POP/ROCK

Skrillex, "Recess" (Big Beat, OWSLA)

Three and a half years ago, Skrillex released "Scary Monsters and Nice Sprites," the EP that would transform him from a onetime post-hardcore singer who dabbled in producing electronic music to the savior of dance music in this country.

Thanks to the Internet, Skrillex's sound spread quickly, and so did his influence. His rapid rise gave American dance music something it hadn't had in quite some time: a superhero figure. In short order, he won Grammys and had a relationship with a high-profile British pop star, and his half-shaved haircut became meme-worthy — all in all, a modern star trip.

What Skrillex never bothered to do on this journey is release an album. Now there's "Recess," which arrives feeling more like a checked-off item on a bucket list. The disc moves beyond the trademark Skrillex sound in small and sometimes meaningful ways, but it falls far short of upheaval.
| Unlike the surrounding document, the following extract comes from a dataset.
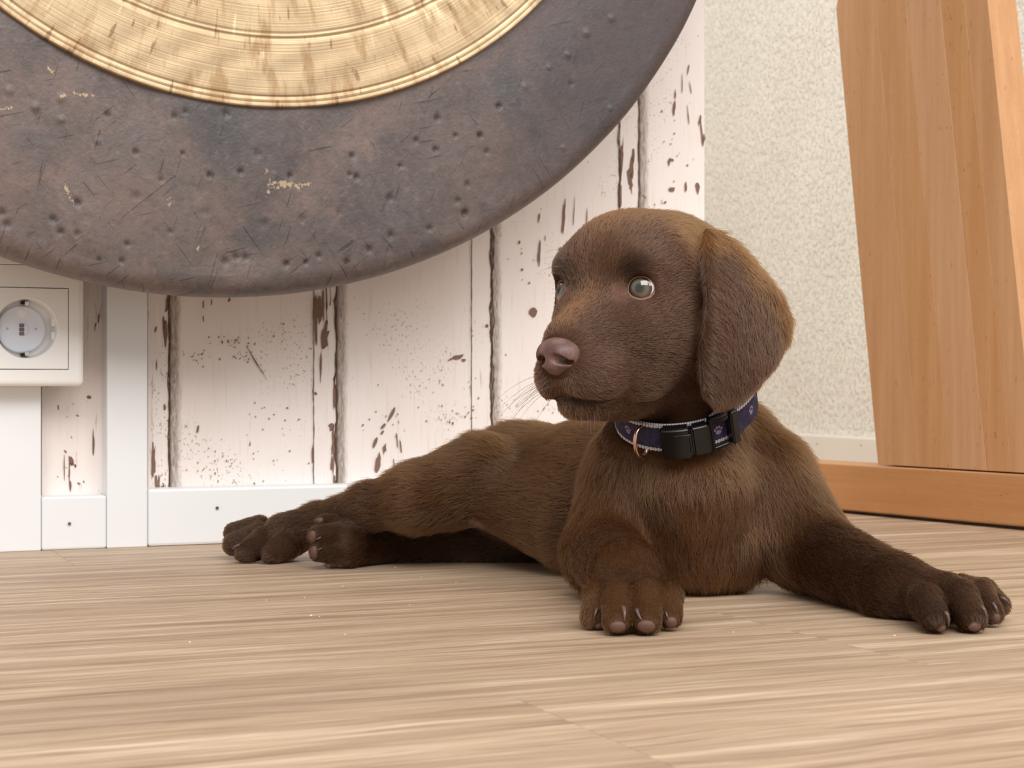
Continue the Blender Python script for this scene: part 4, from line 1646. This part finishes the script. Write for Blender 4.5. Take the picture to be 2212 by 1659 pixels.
MAT_EYE = make_eye()
MAT_LID = m_plain('pink_lid', (118, 82, 70), 0.5, grain=0.1, gscale=800)
MAT_LIDW = m_plain('wet_lid', (60, 40, 36), 0.25)
for s in (-1, 1):
    c = hd(*EYE_C[s])
    g = GAZE[s]
    bm = bmesh.new()
    bmesh.ops.create_uvsphere(bm, u_segments=48, v_segments=32, radius=0.0098)
    e = done('eye', bm, MAT_EYE, pup, True)
    e.location = c - PUP_LOC
    look = g + HF * 0.10 + np.array([0, 0, -0.01])
    e.rotation_euler = Vector(look).to_track_quat('Z', 'Y').to_euler()
    # lid: a soft ring round the opening
    right_ = np.cross(g, HU); right_ /= np.linalg.norm(right_)
    up_ = np.cross(right_, g)
    vs, fs = [], []
    n1_, n2_ = 64, 12
    for i in range(n1_):
        a = 2 * math.pi * i / n1_
        rx, rz = 0.0079, 0.0065
        cr = c + right_ * rx * math.cos(a) + up_ * (rz * math.sin(a))
        out = right_ * math.cos(a) + up_ * math.sin(a)
        # sit the ring on the eyeball
        q = cr - c
        h_ = math.sqrt(max(0.0106 ** 2 - rx ** 2 * math.cos(a) ** 2 - rz ** 2 * math.sin(a) ** 2, 1e-8))
        cr = cr + g * (h_ - 0.0004)
        tr = 0.0007 + 0.0005 * max(0, -math.sin(a)) + 0.0003 * abs(math.cos(a))
        for j in range(n2_):
            b = 2 * math.pi * j / n2_
            vs.append(cr + (out * math.cos(b) * 1.15 + g * math.sin(b) * .8) * tr - PUP_LOC)
    for i in range(n1_):
        for j in range(n2_):
            fs.append((i * n2_ + j, ((i + 1) % n1_) * n2_ + j, ((i + 1) % n1_) * n2_ + (j + 1) % n2_, i * n2_ + (j + 1) % n2_))
    me = mesh('eyelid', vs, fs)
    lid = link('eyelid', me, MAT_LID, pup, True)

# ---- nose leather
NF = Field(hd(99, 0, 0) - np.array([.026, .012, .052]), hd(86, 0, 0) + np.array([.026, .030, -.012]), 0.00055)
fn, lo, hi = f_ell(hd(84.5, 0, -33), (.0125, .0118, .0088), hrows(0, 8))
NF.add(fn, lo, hi, 0.003)
for s in (-1, 1):
    fn, lo, hi = f_ell(hd(88, s * 5.6, -34.5), (.0078, .0062, .0064), hrows(-s * 20, 0))
    NF.add(fn, lo, hi, 0.004)
fn, lo, hi = f_ell(hd(89, 0, -38.5), (.0070, .0055, .0060), hrows())
NF.add(fn, lo, hi, 0.003)
for s in (-1, 1):
    fn, lo, hi = f_cone(hd(97.5, s * 4.3, -36), hd(89, s * 8.8, -37), .0027, .0020)
    NF.add(fn, lo, hi, 0.0016, cut=True)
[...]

There is the usual annihilation: percussive synthesizers deployed with force on songs such as "All Is Fair in Love and Brostep" and "Try It Out." These are kin to the sorts of industrial-scale tracks Skrillex built and maintained his reputation on.

But he adds a twist on this album. On "All Is Fair in Love and Brostep" and "Ragga Bomb," he collaborates with Ragga Twins, the British vocalist duo integral in the 1990s intersection of rave, jungle and reggae. This is Skrillex nodding to his early dubstep and drum 'n' bass roots or, more specifically, the roots of his roots.

He also wants to give a glimpse of what the next branches on the tree are going to look like, nowhere more clearly than on "Dirty Vibe," a coproduction with Diplo that features naughty raps from the K-pop stars G-Dragon and CL built on a bed of quickly shifting vocal samples. Less successful is "Coast Is Clear," an awkwardly casual soul-dance collaboration with Chance the Rapper and the Social Experiment.

When Skrillex attempts to do something similar to what other ambitious dance music producers have done — collaborate with signature singers — he generally falls short. Take the wasteful melodrama of "Ease My Mind," which is built on a sample of "DJ, Ease My Mind," by Niki and the Dove. That group's singer, Malin Dahlstrom, has a textureless voice that doesn't convey any tension, and Skrillex's nominally Middle Eastern-influenced swirls feel tinny and frail.

Similarly, "Fire Away," the album closer, features cloying digital vocals by Kid Harpoon that add little. But underneath, a different Skrillex is hiding. Strip away the words, and what's left is, in essence, an elegant, calm techno number, one of the most mature things Skrillex has done.

The same juxtaposition happens on "Stranger," a collaborative production between Skrillex and KillaGraham (of Milo & Otis), which has soft R&B singing by Sam Dew but a far more exciting beat. It's the most logical step forward here, and also an outlier: five minutes of promise that render the other 42 minutes around it as little more than Styrofoam packing. So much for the album.